Subtil tour de passe-passe de la part d’un parti qui tient ce genre de propos : pour refiler la boule puante du «parti-qui-appelle-au-chaos», la France Insoumise accuse le gouvernement de l’incarner. Ainsi le député François Ruffin, au micro de BFMTV, le 24 mars, à propos d’Emmanuel Macron : «Il a une stratégie du chaos, c’est lui qui installe le désordre social par sa politique. C’est un pyromane qui se présente ensuite comme un pompier qui va rétablir l’ordre».
Pour Sandrine Rousseau, députée EELV, c’est l’approche «pragmatique» des soi-disant modérés qui, en décevant, a contribué à transformer le chaos en un horizon acceptable puisque prometteur de changements «Ça me rend dingue. Mais force est de constater qu’on ne peut qu’attendre. Le politique n’a pas pris conscience de l’ampleur du problème. Je suis terrorisée depuis que je suis à l’Assemblée Nationale : on est dans le Titanic et on discute des nuages.» Autour d’elle, de nombreux jeunes, ses étudiants, des militants «réfléchissent à abandonner leurs études, ne consomment plus du tout, décident en fait de se passer de cette société.Je ne porte aucun jugement de valeur sur leurs choix mais ils se dépolitisent, soupire-t-elle. Et pourtant ils sont très en colère». «Au moins, dit-elle, ils ont conscience du problème.
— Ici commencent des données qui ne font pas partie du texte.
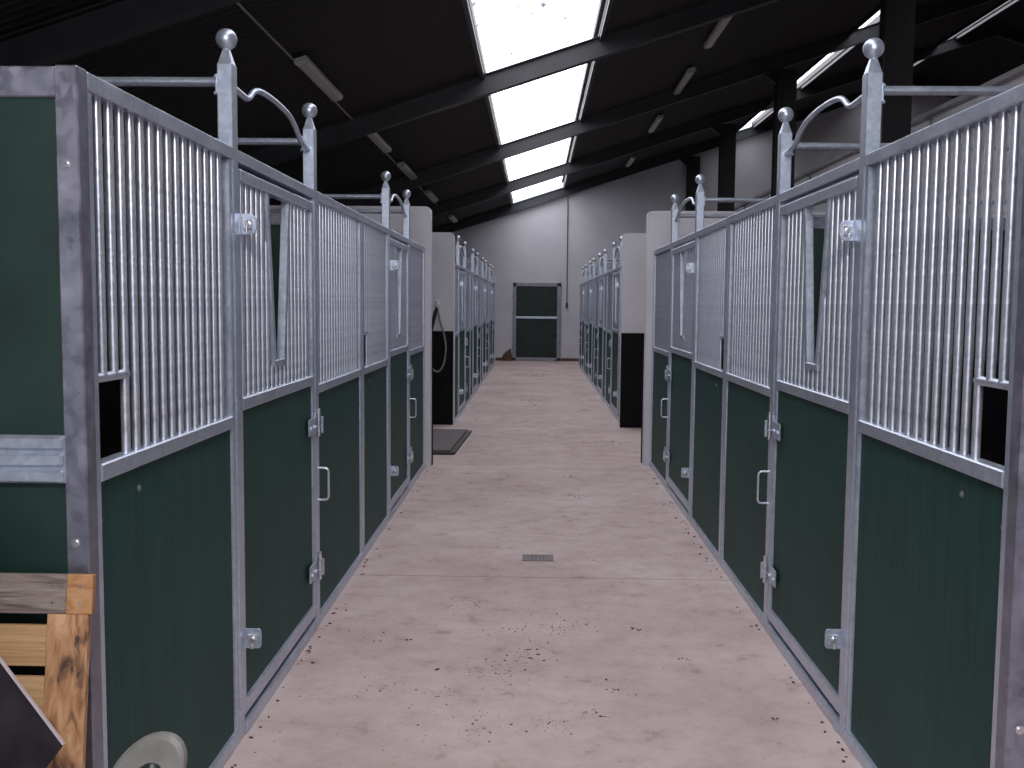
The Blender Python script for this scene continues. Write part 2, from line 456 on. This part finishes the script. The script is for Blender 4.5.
def put_bars(th, specs, detail):
    """specs: (y, z0, z1); near stalls get a bar each, the far ones one grille"""
    if detail:
        for y, z0, z1 in specs:
            me = cached(('bar', round(z0, 3), round(z1, 3)), lambda: bar_mesh(z0, z1, 1))
            o = share(me, 'bar', th); o.location = (-TH / 2 * th['side'], y, 0)
    else:
        g = MB()
        for y, z0, z1 in specs: g.cyl((-TH / 2, y, z0), (-TH / 2, y, z1), BR, 8)
        g.build('grille', M['bar'], th, th['side'])

def stall_panel(side, X, y0, y1, hatch, label, detail):
    """fixed stall-front panel between y0 and y1"""
    th = empty('stall_screen', (X, y0, 0), label, 'stall panel'); th['side'] = side
    L = y1 - y0; w = .034
    B = .004
    MB().box(-TH, 0, 0, w, .05, TOP - .045, B).build('side_rail', M['galv'], th, side)
    MB().box(-TH, 0, L - w, L, .05, TOP - .045, B).build('side_rail', M['galv'], th, side)
    MB().box(-TH - .002, .004, 0, L, TOP - .045, TOP, B).build('top_rail', M['galv'], th, side)
    MB().box(-TH, 0.003, w, L - w, SILL - .048, SILL, B).build('sill_rail', M['galv'], th, side)
    MB().box(-TH, .006, 0, L, 0, .052, B).build('bottom_rail', M['galv'], th, side)
    # boards
    b = MB(); n = max(1, round((L - 2 * w) / .12)); bw = (L - 2 * w) / n
    for k in range(n):
        b.box(-.038, -.012, w + k * bw, w + (k + 1) * bw, .052, SILL - .048, .0007)
    b.build('infill_boards', M['green'], th, side)
    ys = bars_pos(w, L - w)
    specs = []; zt = TOP - .045
    for i, y in enumerate(ys):
        specs.append((y, (1.52 if hatch and i < 2 else SILL), zt))
    put_bars(th, specs, detail)
    if hatch and detail: feed_trough(th, side)
    if hatch:
        MB().cyl((-TH / 2, w, 1.515), (-TH / 2, ys[2] + .008, 1.515), .0135).build('hatch_rail', M['galv'], th, side)
        if detail:
            for y, z in ((.045, 1.135), (.31, 1.175)):
                k = MB(); k.cyl((-.014, y, z), (-.006, y, z), .006, 6); k.cyl((-.014, y, z), (-.010, y, z), .011, 12)
                k.build('bolt', M['bolt_dull'], th, side)
    return th

def feed_trough(th, side):
    """black manger bolted to the inside of the screen behind the feed hatch"""
    b = MB(); a0, a1, y0, L, t = -.62, -.0455, .042, .64, .014
    b.box(a0, a1, y0, L, .96, .96 + t); b.box(a0, a0 + t, y0, L, .97, 1.545); b.box(a1 - t, a1, y0, L, .97, 1.235)
    b.box(a0, a1, y0, y0 + t, .97, 1.235); b.box(a0, a1, L - t, L, .97, 1.545)
    b.box(a0 - .016, a0 + .002, y0, L + .016, 1.525, 1.555, .004); b.box(a0, a1, L - .002, L + .016, 1.525, 1.555, .004)
    b.build('feed_trough', M['plastic_black'], th, side)

def latch(th, y, z, side, round_):
    """keeper plate standing out into the aisle, with the bolt through it"""
    k = MB(); r = .030 if round_ else .014; W = .066; H = .040
    pts = [(-.004, z - H), (-.004, z + H)]
    for cx, cz, a0 in ((W - r, z + H - r, 90), (W - r, z - H + r, 0)):
        for q in range(7):
            t = math.radians(a0 - q * 15); pts.append((cx + r * math.cos(t), cz + r * math.sin(t)))
    k.prism(pts, 'y', y, y + .008, .0012)
    p = k.build('latch', M['galv'], th, side)
    b = MB(); b.cyl((.034, y - .026, z), (.034, y + .055, z), .011)
    b.box(.016, .052, y - .012, y - .003, z - .020, z + .020, .002); b.box(.0, .050, y + .030, y + .038, z - .018, z + .018, .002)
    b.cyl((.034, y - .020, z), (.034, y - .020, z - .034), .006)
    b.build('latch_bolt', M['bolt'], p, side)

def hinge(th, y, z, side):
    k = MB()
    k.prism([(y - .165, z - .042), (y - .010, z - .042), (y - .010, z + .070), (y - .030, z + .070), (y - .030, z + .042), (y - .165, z + .042)], 'x', 0.001, .010, .002)   # strap on the door
    k.box(.001, .036, y + .034, y + .042, z - .048, z + .040, .002)                                       # plate standing out beyond the post
    k.box(.006, .030, y - .012, y + .036, z - .012, z - .004, .001)
    for a in (-.14, -.06): k.cyl((.009, y + a, z - .006), (.018, y + a, z - .006), .011)
    k.cyl((.022, y + .028, z - .03), (.022, y + .052, z - .03), .010)
    o = k.build('hinge', M['galv'], th, side)
    p = MB(); p.cyl((.020, y, z - .060), (.020, y, z + .085), .011)
    p.build('hinge_pin', M['bolt'], o, side)

def stall_door(side, X, y0, y1, label, detail):
    """hinged door between the two posts (y0, y1 are the clear edges)"""
    th = empty('stall_gate', (X, y0, 0), label, 'stall door'); th['side'] = side
    L = y1 - y0; w = .04; z0, z1, sill = .072, TOP - .068, 1.345
    B = .004
    MB().box(-TH, 0, .006, w, z0, z1, B).build('side_rail', M['galv'], th, side)
    MB().box(-TH, 0, L - w, L - .006, z0, z1, B).build('side_rail', M['galv'], th, side)
    MB().box(-TH, .002, w, L - w, z1 - .045, z1, B).build('top_rail', M['galv'], th, side)
    MB().box(-TH, .002, w, L - w, sill - .05, sill, B).build('sill_rail', M['galv'], th, side)
    MB().box(-TH, .002, w, L - w, z0, z0 + .062, B).build('bottom_rail', M['galv'], th, side)
    b = MB(); n = max(1, round((L - 2 * w) / .12)); bw = (L - 2 * w) / n
    for k in range(n):
        b.box(-.038, -.012, w + k * bw, w + (k + 1) * bw, z0 + .062, sill - .05, .0007)
    b.build('infill_boards', M['green'], th, side)
    # V-shaped head opening
    yc = L * .485; zt = z1 - .045; zb = 1.465; ht, hb_ = .19, .082
    tr = MB(); t = .016
    for s in (-1, 1):
        a = (yc + s * (ht + t), zt); c = (yc + s * (hb_ + t), zb); a2 = (yc + s * (ht - t), zt); c2 = (yc + s * (hb_ - t), zb)
        tr.prism([a, c, c2, a2], 'x', -TH + .005, -.003, .002)
    tr.box(-TH + .005, -.003, yc - hb_ - t, yc + hb_ + t, zb - .03, zb, .002)
    tr.build('opening_trim', M['galv'], th, side)
    specs = []
    for y in bars_pos(w, L - w):
        d = abs(y - yc)
        if d < hb_ + .02: top = zb - .025
        elif d < ht + .02: top = zb + (zt - zb) * (d - hb_) / (ht - hb_)
        else: top = zt
        specs.append((y, sill, min(top, zt)))
    put_bars(th, specs, detail)
    latch(th, .02, 2.02, side, True)
    latch(th, .02, .385, side, False)
    hinge(th, L - .004, 1.085, side); hinge(th, L - .004, .325, side)
    return th

def door_frame(side, X, ya, yb, label, back):
    """portal of two tall ball-topped posts, header, threshold, wavy bar and tie bars to the back of the stall"""
    th = empty('gateway', (X, (ya + yb) / 2, 0), label, 'door frame'); th['side'] = side
    h = (yb - ya) / 2
    for s in (-1, 1):
        y = s * h; cx = -.025
        def post():
            p = MB()
            p.box(cx - PW, cx + PW, -PW, PW, 0, 2.61, .004)
            # pointed head
            vs = [(cx - PW + .003, -PW + .003, 2.607), (cx + PW - .003, -PW + .003, 2.607), (cx + PW - .003, PW - .003, 2.607), (cx - PW + .003, PW - .003, 2.607)]
            b = p.bm; base = [b.verts.new(v) for v in vs]; r = .010
            tip = [b.verts.new((cx + a * r, c * r, 2.668)) for a, c in ((-1, -1), (1, -1), (1, 1), (-1, 1))]
            for i in range(4):
                j = (i + 1) % 4; b.faces.new((base[i], base[j], tip[j], tip[i]))
            b.faces.new(tip); b.faces.new(base[::-1])
            p.box(cx - PW - .006, cx - PW, -.028, .028, 2.50, 2.62 - .05, .001)       # fixing plate of the tie bar
            return p.mesh('post', M['galv'], side)
        po = share(cached(('post', side), post), 'post', th); po.location = (0, y, 0)
        fi = share(cached(('ball', side), lambda: MB().sphere((cx, 0, 2.702), .0395).lathe([(.012, 2.65), (.012, 2.69)], (cx, 0, 0), 12).mesh('ball_finial', M['galv'], side)), 'ball_finial', po)
        tb = MB(); L = abs(back - X)
        tb.cyl((cx - PW - .005, y, 2.545), (-L, y, 2.545), .018, 12)
        for k in (2.50, 2.56): tb.cyl((cx - PW - .012, y - .02, k), (cx - PW - .002, y - .02, k), .007, 6)
        tb.build('tie_bar', M['galv'], th, side)
    MB().box(-TH - .002, .004, -h + PW, h - PW, TOP - .045, TOP, .004).build('header_rail', M['galv'], th, side)
    MB().box(-TH, .010, -h + PW, h - PW, 0, .050, .004).build('threshold', M['galv'], th, side)
    # wavy bar between the posts
    c = -.025; k = .004
    key = [(-h + PW - k, 2.557), (-h + .19, 2.548), (-h + .28, 2.548), (-h + .37, 2.606), (-h + .50, 2.622), (0, 2.626), (h - .50, 2.618), (h - .36, 2.600), (h - .21, 2.530), (h - .12, 2.516), (h - PW + k, 2.518)]
    for _ in range(2):                                  # round the bends
        q = [key[0]]
        for (a0, b0), (a1, b1) in zip(key, key[1:]):
            q += [(a0 * .75 + a1 * .25, b0 * .75 + b1 * .25), (a0 * .25 + a1 * .75, b0 * .25 + b1 * .75)]
        key = q + [key[-1]]
    pts = [(c, a0, b0 - .012) for a0, b0 in key]
    MB().tube(pts, .0125, 10).build('wavy_bar', M['galv'], th, side)
    # pull handle standing out from the far post
    y = h + .012; z = .765; r = .02
    hp = [(0, y, z + .085), (.04, y, z + .085)] + [(.04 + r * math.sin(t), y, z + .085 - r + r * math.cos(t)) for t in (PI / 6, PI / 3, PI / 2)] + \
         [(.04 + r * math.cos(t), y, z - .085 + r - r * math.sin(t)) for t in (0, PI / 6, PI / 3, PI / 2)] + [(0, y, z - .085)]
    MB().tube(hp, .006, 8).build('pull_handle', M['bar'], th, side)
    return th

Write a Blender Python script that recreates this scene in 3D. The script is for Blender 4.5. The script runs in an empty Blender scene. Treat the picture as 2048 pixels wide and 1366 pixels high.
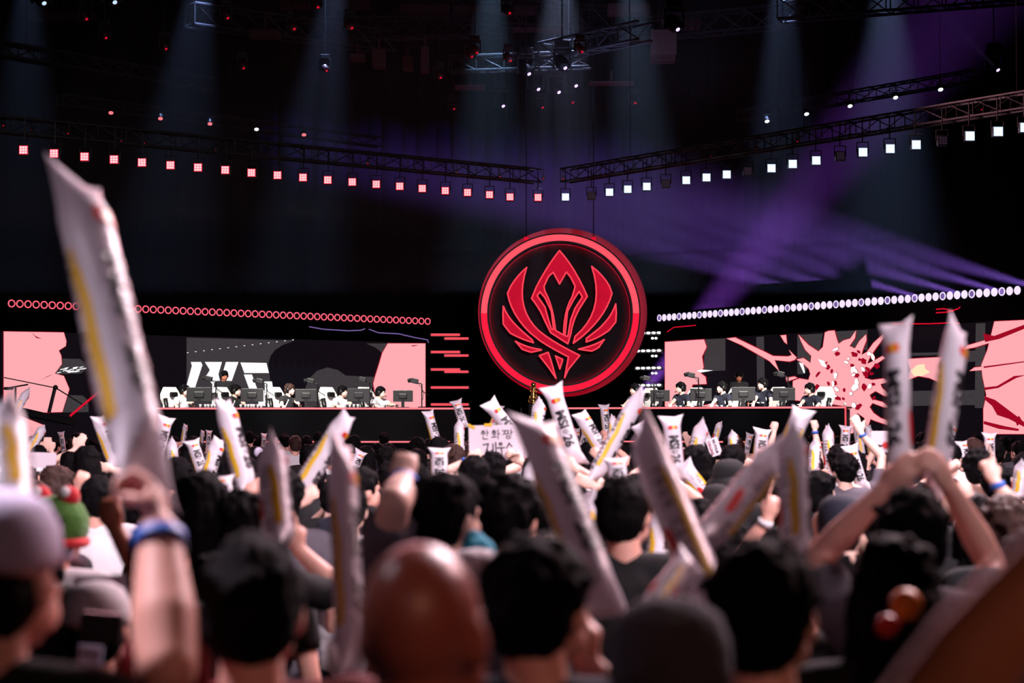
import bpy, bmesh, math, random
from mathutils import Vector, Matrix, Quaternion, noise
R = random.Random(7)
SC = bpy.context.scene
COL = SC.collection
V = Vector
# ---------------------------------------------------------------- camera, world, exposure
FPX = 70 / 36 * 2048
TH = math.atan(163 / FPX)
CAMZ = 1.9
cd = bpy.data.cameras.new('camera'); cam = bpy.data.objects.new('camera', cd); COL.objects.link(cam)
cd.lens = 70; cd.sensor_width = 36; cd.clip_start = .05; cd.clip_end = 300
cam.location = (0, 0, CAMZ); cam.rotation_euler = (math.pi / 2 + TH, 0, 0)
cd.dof.use_dof = True; cd.dof.focus_distance = 33; cd.dof.aperture_fstop = 3.0
SC.camera = cam
SC.view_settings.view_transform = 'Standard'; SC.view_settings.look = 'None'
SC.view_settings.exposure = 0; SC.view_settings.gamma = 1
cy = SC.cycles
cy.use_denoising = True; cy.max_bounces = 5; cy.diffuse_bounces = 2; cy.glossy_bounces = 2
cy.transmission_bounces = 3; cy.volume_bounces = 0; cy.sample_clamp_indirect = 3; cy.sample_clamp_direct = 40
cy.use_light_tree = True; cy.caustics_reflective = False; cy.caustics_refractive = False
W = bpy.data.worlds.new('world'); SC.world = W; W.use_nodes = True
W.node_tree.nodes['Background'].inputs[0].default_value = (.35, .3, .55, 1)
W.node_tree.nodes['Background'].inputs[1].default_value = .006


def P(u, v, Y):
    dx = (u - 1024) / FPX; dy = (683 - v) / FPX
    c, s = math.cos(TH), math.sin(TH)
    t = Y / (c - s * dy)
    return V((dx * t, Y, CAMZ + t * (s + c * dy)))


def lin(c):
    return tuple(((x / 255) / 12.92 if x <= 10 else (((x / 255) + .055) / 1.055) ** 2.4) for x in c)


def lamp(kind, name, loc, to, col, power, size=1.0, size_y=None, cone=None, blend=.5, spread=None):
    l = bpy.data.lights.new(name, kind); o = bpy.data.objects.new(name, l); COL.objects.link(o)
    o.location = loc; o.rotation_euler = (V(to) - V(loc)).to_track_quat('-Z', 'Y').to_euler()
    l.color = col; l.energy = power
    if kind == 'AREA':
        l.shape = 'RECTANGLE'; l.size = size; l.size_y = size_y or size
        if spread: l.spread = spread
    else:
        l.shadow_soft_size = size
    if cone: l.spot_size = math.radians(cone); l.spot_blend = blend
    return o


# audience light rigs: pale wash from the house truss, pink wash thrown back from the stage truss, then added fills
lamp('SPOT', 'house_wash', (7, -3, 10), (.5, 17, 1.5), (1, .84, .93), 15000, .5, cone=50, blend=.6)
lamp('SPOT', 'house_wash_2', (-7, 2, 11), (-1, 18, 1.5), (1, .78, .88), 7000, .5, cone=50, blend=.6)
lamp('AREA', 'audience_key', (4, 13.5, 8.5), (1, 9, 1.5), (1, .76, .84), 2000, 4, 3)
lamp('AREA', 'stage_backlight', (0, 37, 9.5), (0, 10, 1.5), (1, .42, .50), 2600, 16, 2)
lamp('AREA', 'near_side_light', (3.5, 7.5, 4.8), (-.2, 3, 1.7), (1, .58, .62), 175, .8, .8)
lamp('SPOT', 'near_top_light', (-3.5, 4.5, 6), P(5, 1060, 3.1), (1, .82, .96), 2600, .3, cone=12, blend=.8)
lamp('SPOT', 'added_arm_light', (3.2, -2.5, 4.5), (.85, 1.5, 1.65), (1, .45, .28), 300, .3, cone=22, blend=.9)  # unseen warm spot added to brighten the nearest arm
lamp('AREA', 'added_front_fill', (0, -4, 5.5), (0, 4, 1.5), (1, .62, .66), 18, 3, 1)  # unseen soft fill added on the camera side for the front heads
lamp('SPOT', 'added_trophy_light', (1.5, 31, 9), P(1067, 790, 40.6), (1, .95, .85), 2600, .2, cone=5, blend=.5)  # spot added only to brighten the trophy
lamp('AREA', 'added_roof_glow', (1, 43, 9.2), (0, 46, 13), (1, .25, .28), 22, 12, 2)  # unseen red lamp added to tint the roof gear
lamp('AREA', 'added_roof_glow_2', (2.5, 45, 9.6), (2, 47, 13), (.35, .5, 1), 40, 5, 2)  # blue counterpart, likewise added for the roof gear
# white key on the players: narrow profile spots from the front truss
for i_, (lx, tx) in enumerate([(-7, -5.9), (-5, -3.4), (5, 3.4), (7.5, 5.6)]):
    lamp('SPOT', 'player_key', (lx, 29, 11.5), (tx, 40.8, 2.35), (1, .97, .9), 24000, .25, cone=15, blend=.35)


# ---------------------------------------------------------------- materials
MATS = {}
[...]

J’attends de voir comment ils vont peser.»
Étonnamment, Pierre-Romain Thionnet du Rassemblement national de la jeunesse (RNJ), un proche de Jordan Bardella, partage ce constat. S’il ne croit pas que «tout est foutu» et déplore l’anxiété des attentistes, il leur reconnaît «une forme de lucidité, que ce soit pour les militants écolo ou les inquiets de l’immigration. Paradoxalement, ces gens sont rassurants. Ils n’en ont pas rien à faire.»
Vivre malgré tout
L’attente du chaos étant liée au pessimisme, il est permis d’imaginer ceux qui l’évoquent avachis au fond d’un canapé, les yeux vagues, la main dans un pot de chips. Certains sont certainement dans cet état. Mais parmi la dizaine de personnes ayant accepté de nous répondre, aucune ne l’est. Toutes continuent de vivre. Nina travaille dans la branche développement durable d’une grande entreprise. Alma songe à suivre une formation du soir qui lui permettrait d’obtenir un jeu de cartes plus chanceux dans l’existence. Philibert se prépare à accueillir son deuxième enfant, essaie de mettre de l’argent de côté pour s’acheter une maison dans les bois. De toute façon les bus n’arrivent jamais à l’heure.
*Un rapport parlementaire de juin 2019 estimait qu’environ 3000 personnes étaient en France affiliées à cette mouvance.